The smaller lot at 343 East Royal Palm Road is approved for a four-unit luxury residential building with five stories and a rooftop, according to a marketing brochure. 

Boca Raton-based Penn-Florida had a long-pending plan for an upscale 193-unit assisted living facility on the site at 375 East Royal Palm Road. The Boca Raton Planning and Zoning Board approved the project in 2017, and Penn-Florida subsequently demolished the two-story building that was on the site, records show. Construction of the assisted living facility never started. 

Penn-Florida had paid $1.2 million for the property and adjacent sites in 2005, according to records. In 2016, the firm borrowed $2.5 million on the land from City National Bank of Florida, bumping it to $5.7 million in three loan modification agreements in 2019, 2020 and 2023, according to records. 

Last year, City National Bank of Florida reassigned the loan to an affiliate of Miami Beach-based distressed debt investor Safe Harbor Equity, led by Rafael Serrano.

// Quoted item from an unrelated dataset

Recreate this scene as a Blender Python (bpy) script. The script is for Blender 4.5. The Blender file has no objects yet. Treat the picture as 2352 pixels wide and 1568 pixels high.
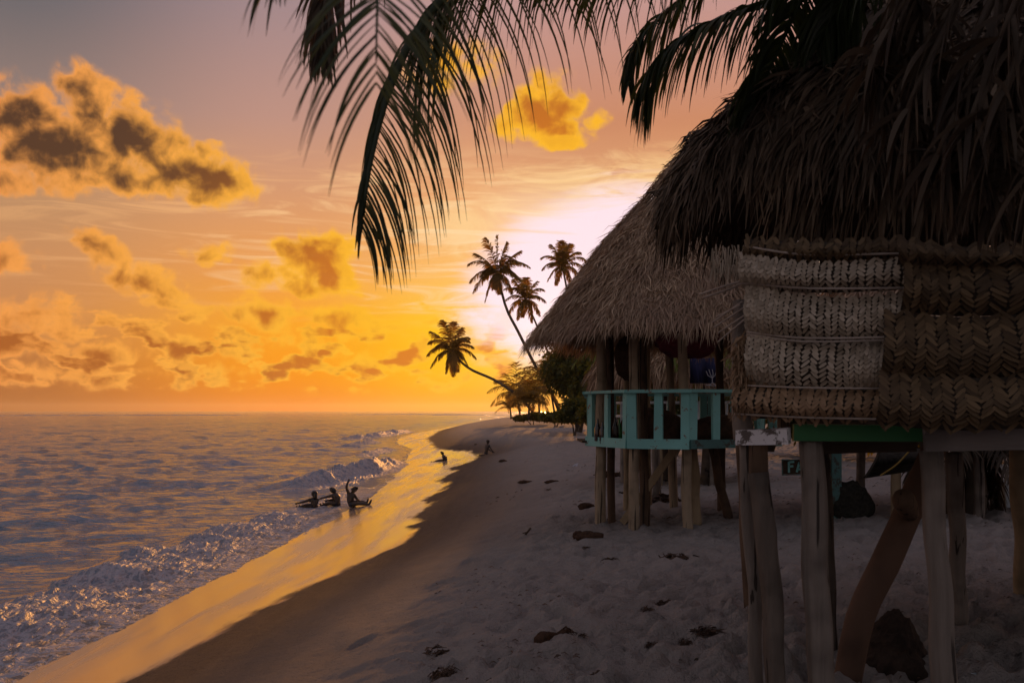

Safe Harbor filed a foreclosure on the $5.7 million loan against Penn-Florida and Gensheimer, the loan’s guarantor, alleging Penn-Florida defaulted on the 2024 maturity and the full loan balance is due. 

The recent site sale resolved the pending foreclosure, according to court records. On Monday, a court filing by Palm Beach County Circuit Court Judge Carolyn Bell shows that Safe Harbor, Penn-Florida and Gensheimer submitted a letter notifying the court the case has been settled. Bell ordered the parties to file the proper dismissal papers, a procedural step. 

SobelCo andPenn-Florida didn’t immediately return requests for comment. 

Penn-Florida has been facing financial woes on several of its South Florida properties and projects. Its troubles come amid elevated interest rates, skyrocketing insurance and higher construction and labor costs. Many developers are stepping back from planned projects and listing their sites for sale amid struggles to pay debt obligations on floating rate loans, or they are unable to refinance. Banks have generally retrenched from providing new loans. 

In Boca Raton, Blackstone Mortgage Trust filed a $145 million Uniform Commercial Code foreclosure against a Penn-Florida affiliate on its 366-unit 101 Via Mizner apartment building at 101 East Camino Real last year. Penn-Florida’s affiliate filed for bankruptcy in January, warding off the scheduled foreclosure auction. In July, federal bankruptcy court Judge Erik Kimball approved a $235 million sale of the property to a joint venture between Penn-Florida and crowdfunding multifamily syndicator Grant Cardone.